Start Given material

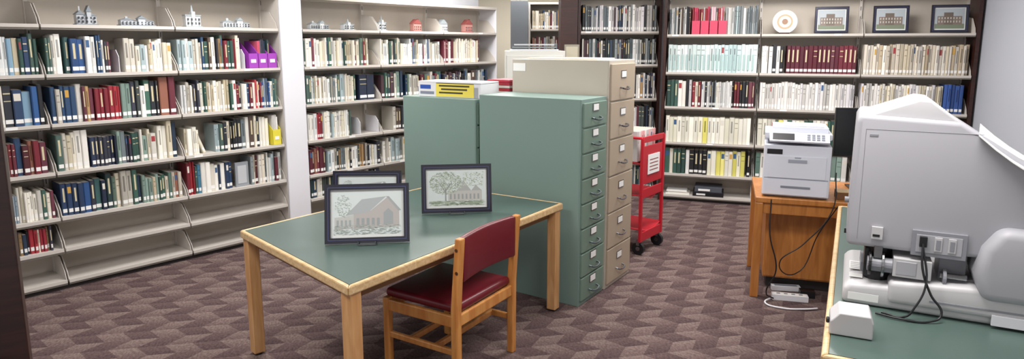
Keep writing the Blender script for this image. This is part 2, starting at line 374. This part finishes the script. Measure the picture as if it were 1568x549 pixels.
for x,w,h,c,k in ((.60,.13,.15,G,0),(.95,.24,.08,G,0),(1.38,.12,.18,W,1),(1.75,.24,.09,W,0),(2.58,.2,.09,W,0),(2.92,.12,.11,W,1),(3.34,.09,.16,W,1),(3.82,.11,.14,R,2),(4.22,.11,.15,W,2),(4.63,.12,.16,R,2)):
    house('ceramic_building_ornament',x,AO,AANG,zA[6],w,h,c,k)

# ---------------------------------------------------------------- pictures
def strokes(b,w,h,y,kind,m=V):
    b.add([(-w/2,y,0),(w/2,y,0),(w/2,y,h),(-w/2,y,h)],[(0,1,2,3)],m,lin('#d8dbd9'))
    pale=.0 if kind=='bldg' else .42
    base=lin('#ccd4d3')
    def pc(c): return tuple(c[k]*(1-pale)+base[k]*pale for k in range(3))+(1,)
    def q(x,z,dx,dz,c,o): b.add([(x,y-o,z),(x+dx,y-o,z),(x+dx,y-o,z+dz),(x,y-o,z+dz)],[(0,1,2,3)],m,pc(c))
    def poly(ps,c,o): b.add([(-iw/2+p[0]*iw,y-o,zx+p[1]*ih) for p in ps],[tuple(range(len(ps)))],m,pc(lin(c)))
    R=random
    iw,ih=w*.92,h*.88; zx=h*.06
    q(-iw/2,zx,iw,ih,lin('#ccd5d4'),.0006)
    if kind=='house':
        poly([(.30,.12),(.97,.18),(.97,.55),(.80,.86),(.55,.55),(.30,.48)],'#97817a',.001)
        poly([(.18,.45),(.52,.52),(.78,.88),(.42,.82)],'#84868a',.0012)
        poly([(.02,.12),(.30,.14),(.30,.46),(.02,.40)],'#a9a49c',.001)
        poly([(.78,.88),(.82,.88),(1.0,.55),(.96,.53)],'#6a6c70',.0013)
        poly([(.74,.22),(.88,.23),(.88,.5),(.81,.6),(.74,.5)],'#5c6066',.0014)
        for i in range(5): poly([(.34+i*.075,.2),(.38+i*.075,.2),(.38+i*.075,.38),(.34+i*.075,.38)],'#4d5358',.0016)
        for i in range(4): poly([(.05+i*.06,.2),(.08+i*.06,.2),(.08+i*.06,.34),(.05+i*.06,.34)],'#5d6367',.0016)
        for i in range(420):
            q(R.uniform(-iw/2,iw*.45),zx+R.uniform(0,ih*.22),R.uniform(.004,.02),.002,jit(lin(R.choice(['#8d9a8d','#a9b3a5','#84857f'])),.2),.0018)
        for i in range(150):
            a=R.uniform(0,6.28); r=math.sqrt(R.random()); q(-iw*.36+math.cos(a)*r*iw*.12,zx+ih*.66+math.sin(a)*r*ih*.26,.006,.002,jit(lin('#8b9a86'),.2),.0019)
    elif kind=='tree':
        poly([(.35,.12),(.95,.15),(.95,.42),(.35,.42)],'#a59b92',.001)
        poly([(.5,.42),(.62,.72),(.76,.42)],'#7f7974',.0012); poly([(.76,.42),(.84,.58),(.95,.42)],'#7f7974',.0012)
        for i in range(8): poly([(.38+i*.07,.18),(.41+i*.07,.18),(.41+i*.07,.33),(.38+i*.07,.33)],'#4d4a49',.0013)
        for i in range(900):
            a=R.uniform(0,6.28); r=math.sqrt(R.random()); x=-iw*.2+math.cos(a)*r*iw*.29; zz=zx+ih*.64+math.sin(a)*r*ih*.33
            q(x,zz,R.uniform(.003,.009),R.uniform(.002,.005),jit(lin(R.choice(['#7d9260','#96a77a','#677d50','#b2bc9c','#cdd3c4'])),.25),.0015)
        for i in range(150): q(R.uniform(iw*.1,iw*.46),zx+ih*R.uniform(.55,.95),R.uniform(.003,.01),R.uniform(.002,.006),jit(lin(R.choice(['#93a578','#b4bd9c'])),.3),.0016)
        poly([(.29,.06),(.32,.06),(.31,.5),(.295,.5)],'#4a4238',.0017); poly([(.305,.4),(.42,.66),(.41,.67),(.295,.45)],'#4a4238',.0017); poly([(.305,.4),(.2,.66),(.19,.65),(.295,.38)],'#4a4238',.0017)
        for i in range(260): q(R.uniform(-iw/2,iw*.44),zx+R.uniform(0,ih*.13),R.uniform(.006,.03),.003,jit(lin('#8a9c68'),.3),.0018)
    else:
        poly([(0,0),(1,0),(1,.24),(0,.24)],'#76806c',.001); poly([(0,.24),(1,.24),(1,1),(0,1)],'#a9b2b8',.001)
        poly([(.08,.2),(.92,.2),(.92,.62),(.08,.62)],'#7d7068',.0012); poly([(.3,.2),(.62,.2),(.62,.8),(.3,.8)],'#6c6058',.0014)
        for i in range(8):
            for j in range(2): poly([(.12+i*.1,.3+j*.17),(.16+i*.1,.3+j*.17),(.16+i*.1,.4+j*.17),(.12+i*.1,.4+j*.17)],'#b9b6ae',.0016)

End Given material

▶ _What needs to be done_
Begin at the first line of the data above and repeat each line exactly, stopping after the line containing "house('ceramic_building_ornament',x,AO,AANG,zA[6],w,h,c,k)". Omit the pictures.

▶ _Output_
Keep writing the Blender script for this image. This is part 2, starting at line 374. This part finishes the script. Measure the picture as if it were 1568x549 pixels.
for x,w,h,c,k in ((.60,.13,.15,G,0),(.95,.24,.08,G,0),(1.38,.12,.18,W,1),(1.75,.24,.09,W,0),(2.58,.2,.09,W,0),(2.92,.12,.11,W,1),(3.34,.09,.16,W,1),(3.82,.11,.14,R,2),(4.22,.11,.15,W,2),(4.63,.12,.16,R,2)):
    house('ceramic_building_ornament',x,AO,AANG,zA[6],w,h,c,k)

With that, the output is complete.